--- begin ---

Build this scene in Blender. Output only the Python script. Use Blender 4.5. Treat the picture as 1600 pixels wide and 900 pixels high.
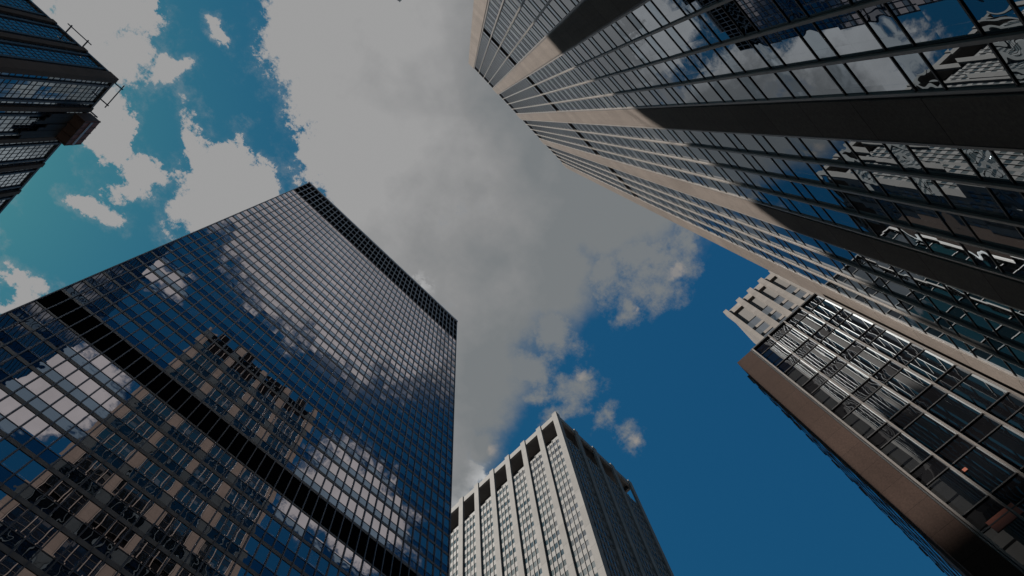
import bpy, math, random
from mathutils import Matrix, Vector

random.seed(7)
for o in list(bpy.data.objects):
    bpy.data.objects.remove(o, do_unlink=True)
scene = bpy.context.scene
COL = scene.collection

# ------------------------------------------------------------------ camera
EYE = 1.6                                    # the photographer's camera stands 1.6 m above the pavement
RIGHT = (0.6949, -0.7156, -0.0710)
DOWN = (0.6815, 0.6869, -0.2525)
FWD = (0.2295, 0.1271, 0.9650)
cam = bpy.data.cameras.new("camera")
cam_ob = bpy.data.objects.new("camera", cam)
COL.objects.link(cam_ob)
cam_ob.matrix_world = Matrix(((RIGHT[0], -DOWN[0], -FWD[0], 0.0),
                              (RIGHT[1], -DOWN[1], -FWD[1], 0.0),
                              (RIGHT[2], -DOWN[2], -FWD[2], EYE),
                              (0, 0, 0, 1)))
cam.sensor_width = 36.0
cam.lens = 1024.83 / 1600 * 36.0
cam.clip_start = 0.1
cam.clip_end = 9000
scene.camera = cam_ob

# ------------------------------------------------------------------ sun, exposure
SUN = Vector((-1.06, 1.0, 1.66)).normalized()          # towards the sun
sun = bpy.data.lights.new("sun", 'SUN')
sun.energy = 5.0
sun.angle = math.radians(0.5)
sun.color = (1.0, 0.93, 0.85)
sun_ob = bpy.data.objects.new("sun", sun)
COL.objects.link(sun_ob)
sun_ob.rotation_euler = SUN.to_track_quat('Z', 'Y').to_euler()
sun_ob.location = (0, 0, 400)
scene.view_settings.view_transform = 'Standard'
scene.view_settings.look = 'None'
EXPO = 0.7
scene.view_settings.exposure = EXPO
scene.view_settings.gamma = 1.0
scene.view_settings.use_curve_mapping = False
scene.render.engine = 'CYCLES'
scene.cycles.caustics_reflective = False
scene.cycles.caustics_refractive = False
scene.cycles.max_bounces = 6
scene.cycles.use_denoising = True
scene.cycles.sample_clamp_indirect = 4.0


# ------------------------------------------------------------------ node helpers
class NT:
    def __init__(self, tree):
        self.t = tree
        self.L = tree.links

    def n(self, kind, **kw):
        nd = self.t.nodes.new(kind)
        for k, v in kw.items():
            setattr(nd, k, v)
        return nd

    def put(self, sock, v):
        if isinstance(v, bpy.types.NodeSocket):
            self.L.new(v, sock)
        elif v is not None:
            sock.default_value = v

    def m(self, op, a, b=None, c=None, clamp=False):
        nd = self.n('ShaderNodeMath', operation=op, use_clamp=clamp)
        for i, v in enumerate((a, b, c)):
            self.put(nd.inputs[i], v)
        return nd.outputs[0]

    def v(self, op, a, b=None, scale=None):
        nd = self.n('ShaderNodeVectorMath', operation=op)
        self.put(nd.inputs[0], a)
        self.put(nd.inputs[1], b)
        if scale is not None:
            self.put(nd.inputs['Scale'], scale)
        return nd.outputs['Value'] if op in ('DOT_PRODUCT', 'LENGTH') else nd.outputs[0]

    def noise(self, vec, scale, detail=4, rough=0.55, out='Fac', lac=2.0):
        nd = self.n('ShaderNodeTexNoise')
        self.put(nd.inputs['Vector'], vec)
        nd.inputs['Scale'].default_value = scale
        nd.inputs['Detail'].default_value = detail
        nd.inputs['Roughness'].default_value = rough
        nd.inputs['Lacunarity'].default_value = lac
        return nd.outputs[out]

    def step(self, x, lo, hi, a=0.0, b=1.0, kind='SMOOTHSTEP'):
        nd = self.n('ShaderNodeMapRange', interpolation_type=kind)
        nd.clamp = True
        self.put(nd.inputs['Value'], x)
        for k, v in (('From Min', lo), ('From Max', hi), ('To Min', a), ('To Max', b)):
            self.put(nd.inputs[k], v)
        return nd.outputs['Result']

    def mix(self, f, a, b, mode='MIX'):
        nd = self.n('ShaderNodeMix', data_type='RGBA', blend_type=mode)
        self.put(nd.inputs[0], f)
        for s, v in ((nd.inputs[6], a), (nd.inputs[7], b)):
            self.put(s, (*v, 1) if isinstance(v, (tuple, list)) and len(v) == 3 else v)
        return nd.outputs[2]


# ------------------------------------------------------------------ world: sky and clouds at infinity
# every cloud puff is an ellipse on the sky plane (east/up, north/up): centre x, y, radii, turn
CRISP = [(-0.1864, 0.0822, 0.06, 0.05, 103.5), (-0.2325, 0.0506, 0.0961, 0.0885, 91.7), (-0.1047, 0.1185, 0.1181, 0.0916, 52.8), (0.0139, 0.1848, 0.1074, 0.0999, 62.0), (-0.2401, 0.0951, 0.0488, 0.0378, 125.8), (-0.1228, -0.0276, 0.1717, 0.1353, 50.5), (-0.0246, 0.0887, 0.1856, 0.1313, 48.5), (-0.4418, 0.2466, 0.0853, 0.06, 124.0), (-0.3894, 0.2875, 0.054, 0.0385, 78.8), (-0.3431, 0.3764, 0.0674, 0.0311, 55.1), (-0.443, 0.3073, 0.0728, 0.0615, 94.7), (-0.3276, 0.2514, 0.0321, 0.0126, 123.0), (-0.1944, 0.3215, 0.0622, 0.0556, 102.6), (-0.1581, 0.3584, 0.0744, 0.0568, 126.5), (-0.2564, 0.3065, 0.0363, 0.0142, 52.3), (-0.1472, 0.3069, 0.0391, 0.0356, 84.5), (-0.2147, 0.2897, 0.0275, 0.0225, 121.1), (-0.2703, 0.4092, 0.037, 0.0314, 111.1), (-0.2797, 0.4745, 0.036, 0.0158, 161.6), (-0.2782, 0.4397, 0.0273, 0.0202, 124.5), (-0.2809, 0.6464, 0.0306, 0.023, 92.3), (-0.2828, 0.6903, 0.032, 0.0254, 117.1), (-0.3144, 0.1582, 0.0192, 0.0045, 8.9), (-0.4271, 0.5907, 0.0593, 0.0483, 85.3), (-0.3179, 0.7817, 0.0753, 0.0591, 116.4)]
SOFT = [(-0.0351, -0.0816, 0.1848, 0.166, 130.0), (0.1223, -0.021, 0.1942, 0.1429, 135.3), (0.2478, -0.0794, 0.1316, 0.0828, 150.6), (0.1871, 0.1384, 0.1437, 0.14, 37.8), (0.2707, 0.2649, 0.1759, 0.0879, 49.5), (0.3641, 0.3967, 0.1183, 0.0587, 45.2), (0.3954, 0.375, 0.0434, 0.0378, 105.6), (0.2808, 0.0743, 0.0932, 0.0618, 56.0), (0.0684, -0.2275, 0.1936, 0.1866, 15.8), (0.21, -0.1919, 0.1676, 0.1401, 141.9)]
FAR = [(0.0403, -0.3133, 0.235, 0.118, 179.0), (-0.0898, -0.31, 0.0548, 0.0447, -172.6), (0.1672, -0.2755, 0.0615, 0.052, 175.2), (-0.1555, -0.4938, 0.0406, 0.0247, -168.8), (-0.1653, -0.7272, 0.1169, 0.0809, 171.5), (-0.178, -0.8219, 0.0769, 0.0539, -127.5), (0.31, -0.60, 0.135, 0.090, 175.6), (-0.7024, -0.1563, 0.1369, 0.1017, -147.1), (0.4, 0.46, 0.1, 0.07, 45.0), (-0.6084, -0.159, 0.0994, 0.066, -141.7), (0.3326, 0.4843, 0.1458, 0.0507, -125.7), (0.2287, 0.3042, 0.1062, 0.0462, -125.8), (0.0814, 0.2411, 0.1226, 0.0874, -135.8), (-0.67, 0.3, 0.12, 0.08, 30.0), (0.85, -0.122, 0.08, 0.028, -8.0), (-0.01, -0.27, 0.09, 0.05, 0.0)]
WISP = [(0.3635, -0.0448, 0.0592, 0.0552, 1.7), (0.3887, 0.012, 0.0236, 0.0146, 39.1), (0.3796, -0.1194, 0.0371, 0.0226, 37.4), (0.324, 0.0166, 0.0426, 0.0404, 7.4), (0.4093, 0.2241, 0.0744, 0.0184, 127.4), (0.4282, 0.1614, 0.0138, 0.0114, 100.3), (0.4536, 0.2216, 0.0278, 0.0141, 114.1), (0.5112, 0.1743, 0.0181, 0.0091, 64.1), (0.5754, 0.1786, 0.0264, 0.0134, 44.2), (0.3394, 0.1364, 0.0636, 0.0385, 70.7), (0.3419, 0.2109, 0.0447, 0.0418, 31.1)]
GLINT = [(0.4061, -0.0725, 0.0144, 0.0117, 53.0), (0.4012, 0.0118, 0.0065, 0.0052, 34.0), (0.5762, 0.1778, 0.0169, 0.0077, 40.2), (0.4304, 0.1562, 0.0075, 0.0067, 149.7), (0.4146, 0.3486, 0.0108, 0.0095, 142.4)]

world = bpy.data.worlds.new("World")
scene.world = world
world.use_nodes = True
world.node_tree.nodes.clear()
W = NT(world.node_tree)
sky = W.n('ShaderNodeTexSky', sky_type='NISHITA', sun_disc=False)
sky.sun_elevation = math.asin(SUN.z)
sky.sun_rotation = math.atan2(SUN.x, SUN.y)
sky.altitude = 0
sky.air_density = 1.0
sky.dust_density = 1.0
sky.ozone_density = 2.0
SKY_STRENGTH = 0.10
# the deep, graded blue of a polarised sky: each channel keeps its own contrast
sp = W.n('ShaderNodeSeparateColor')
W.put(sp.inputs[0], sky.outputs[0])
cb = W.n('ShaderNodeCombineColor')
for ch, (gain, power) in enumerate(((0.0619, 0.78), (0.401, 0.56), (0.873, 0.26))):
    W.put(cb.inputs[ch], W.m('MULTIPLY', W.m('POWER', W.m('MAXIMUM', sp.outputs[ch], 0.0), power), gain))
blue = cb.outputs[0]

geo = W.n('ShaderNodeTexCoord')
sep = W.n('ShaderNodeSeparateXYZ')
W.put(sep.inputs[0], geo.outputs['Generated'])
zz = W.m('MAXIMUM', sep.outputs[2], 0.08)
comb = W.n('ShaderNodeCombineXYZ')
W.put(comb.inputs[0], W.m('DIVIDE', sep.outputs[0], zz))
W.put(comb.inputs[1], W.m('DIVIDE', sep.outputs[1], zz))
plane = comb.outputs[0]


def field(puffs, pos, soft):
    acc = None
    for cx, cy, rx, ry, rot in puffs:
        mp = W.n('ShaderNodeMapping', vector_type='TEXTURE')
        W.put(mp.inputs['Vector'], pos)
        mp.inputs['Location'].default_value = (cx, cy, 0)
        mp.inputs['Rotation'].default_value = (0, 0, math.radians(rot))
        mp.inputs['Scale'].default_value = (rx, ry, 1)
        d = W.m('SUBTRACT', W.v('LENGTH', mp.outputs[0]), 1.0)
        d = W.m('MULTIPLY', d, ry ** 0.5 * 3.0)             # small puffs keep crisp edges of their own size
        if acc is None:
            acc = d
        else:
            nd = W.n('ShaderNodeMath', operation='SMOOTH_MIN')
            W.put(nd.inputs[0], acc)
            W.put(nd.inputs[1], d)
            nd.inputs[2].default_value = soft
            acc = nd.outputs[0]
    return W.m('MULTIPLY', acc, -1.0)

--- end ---
--- begin ---

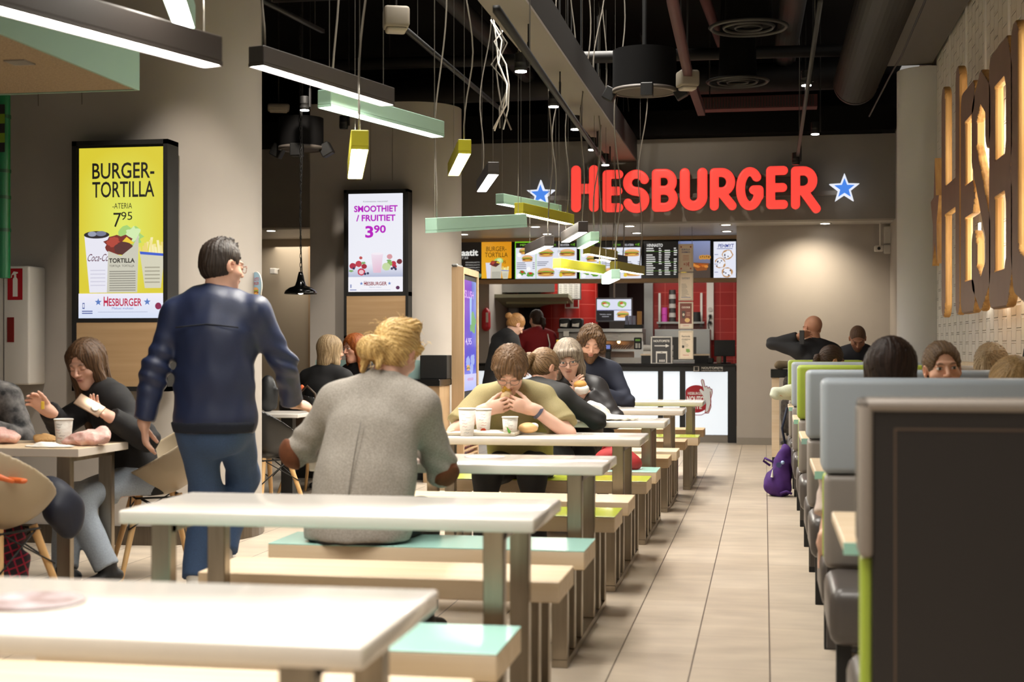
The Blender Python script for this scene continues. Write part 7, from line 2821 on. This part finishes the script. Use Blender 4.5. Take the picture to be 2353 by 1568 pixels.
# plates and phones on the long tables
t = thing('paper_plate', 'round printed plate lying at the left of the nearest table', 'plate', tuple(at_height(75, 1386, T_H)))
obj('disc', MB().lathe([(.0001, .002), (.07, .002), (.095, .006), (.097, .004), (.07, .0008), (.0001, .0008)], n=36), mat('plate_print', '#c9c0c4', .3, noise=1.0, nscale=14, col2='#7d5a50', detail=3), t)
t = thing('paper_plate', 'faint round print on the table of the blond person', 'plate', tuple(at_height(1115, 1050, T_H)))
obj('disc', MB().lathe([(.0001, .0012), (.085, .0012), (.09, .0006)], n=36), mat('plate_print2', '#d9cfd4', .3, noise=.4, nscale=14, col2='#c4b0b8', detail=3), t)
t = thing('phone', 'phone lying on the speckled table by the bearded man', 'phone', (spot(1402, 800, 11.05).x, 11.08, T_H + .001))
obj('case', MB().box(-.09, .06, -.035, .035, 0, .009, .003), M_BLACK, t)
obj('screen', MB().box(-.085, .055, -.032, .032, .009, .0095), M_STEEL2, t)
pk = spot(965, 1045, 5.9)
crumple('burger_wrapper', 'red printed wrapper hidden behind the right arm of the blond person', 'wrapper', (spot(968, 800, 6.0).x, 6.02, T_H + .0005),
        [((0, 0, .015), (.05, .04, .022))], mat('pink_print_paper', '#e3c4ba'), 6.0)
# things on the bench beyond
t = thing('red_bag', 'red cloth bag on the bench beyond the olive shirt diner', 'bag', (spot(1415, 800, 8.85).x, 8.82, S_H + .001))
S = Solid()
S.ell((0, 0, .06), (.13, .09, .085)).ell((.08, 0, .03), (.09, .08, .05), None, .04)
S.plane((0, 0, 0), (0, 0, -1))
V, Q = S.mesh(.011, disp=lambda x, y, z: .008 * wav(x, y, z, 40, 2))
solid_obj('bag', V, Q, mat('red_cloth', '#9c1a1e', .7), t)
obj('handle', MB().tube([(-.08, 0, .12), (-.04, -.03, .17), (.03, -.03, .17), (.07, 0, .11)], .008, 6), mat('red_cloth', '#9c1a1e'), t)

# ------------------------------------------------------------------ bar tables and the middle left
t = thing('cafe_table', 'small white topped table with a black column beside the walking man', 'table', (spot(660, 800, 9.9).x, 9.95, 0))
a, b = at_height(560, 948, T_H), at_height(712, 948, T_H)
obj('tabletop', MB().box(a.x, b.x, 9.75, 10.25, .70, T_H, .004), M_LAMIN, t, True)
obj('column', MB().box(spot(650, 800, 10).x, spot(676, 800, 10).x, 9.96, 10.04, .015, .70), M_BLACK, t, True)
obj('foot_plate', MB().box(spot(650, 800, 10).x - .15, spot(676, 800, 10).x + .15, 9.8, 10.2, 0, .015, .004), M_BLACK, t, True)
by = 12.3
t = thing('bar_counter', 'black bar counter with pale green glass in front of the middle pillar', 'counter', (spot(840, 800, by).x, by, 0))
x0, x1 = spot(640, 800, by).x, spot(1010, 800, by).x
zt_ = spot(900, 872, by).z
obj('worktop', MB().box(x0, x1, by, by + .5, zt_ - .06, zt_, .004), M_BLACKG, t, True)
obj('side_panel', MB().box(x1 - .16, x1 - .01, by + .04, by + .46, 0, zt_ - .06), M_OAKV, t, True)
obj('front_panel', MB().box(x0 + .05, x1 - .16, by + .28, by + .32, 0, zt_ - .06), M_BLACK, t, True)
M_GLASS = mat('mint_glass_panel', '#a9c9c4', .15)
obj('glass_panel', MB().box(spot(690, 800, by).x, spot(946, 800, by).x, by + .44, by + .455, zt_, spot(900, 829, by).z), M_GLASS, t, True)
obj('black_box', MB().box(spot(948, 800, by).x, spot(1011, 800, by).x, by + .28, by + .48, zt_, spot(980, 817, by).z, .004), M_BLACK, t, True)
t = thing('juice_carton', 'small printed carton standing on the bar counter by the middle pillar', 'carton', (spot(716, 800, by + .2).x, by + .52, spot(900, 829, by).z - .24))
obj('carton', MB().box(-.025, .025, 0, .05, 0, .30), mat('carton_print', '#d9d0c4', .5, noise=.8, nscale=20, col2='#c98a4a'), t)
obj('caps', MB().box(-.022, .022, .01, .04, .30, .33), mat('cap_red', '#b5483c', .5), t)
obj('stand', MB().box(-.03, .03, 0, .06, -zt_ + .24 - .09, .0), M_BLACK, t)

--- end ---

__What to work on__:
All lines above from the one containing "Build this scene" through the one containing "scene.camera = cam_ob" are to be quoted exactly, and only those; pictures are left out.

__Output of the task__:
Build this scene in Blender. Output only the Python script. Use Blender 4.5. Treat the picture as 1600 pixels wide and 900 pixels high.
import bpy, math, random
from mathutils import Matrix, Vector

random.seed(7)
for o in list(bpy.data.objects):
    bpy.data.objects.remove(o, do_unlink=True)
scene = bpy.context.scene
COL = scene.collection

# ------------------------------------------------------------------ camera
EYE = 1.6                                    # the photographer's camera stands 1.6 m above the pavement
RIGHT = (0.6949, -0.7156, -0.0710)
DOWN = (0.6815, 0.6869, -0.2525)
FWD = (0.2295, 0.1271, 0.9650)
cam = bpy.data.cameras.new("camera")
cam_ob = bpy.data.objects.new("camera", cam)
COL.objects.link(cam_ob)
cam_ob.matrix_world = Matrix(((RIGHT[0], -DOWN[0], -FWD[0], 0.0),
                              (RIGHT[1], -DOWN[1], -FWD[1], 0.0),
                              (RIGHT[2], -DOWN[2], -FWD[2], EYE),
                              (0, 0, 0, 1)))
cam.sensor_width = 36.0
cam.lens = 1024.83 / 1600 * 36.0
cam.clip_start = 0.1
cam.clip_end = 9000
scene.camera = cam_ob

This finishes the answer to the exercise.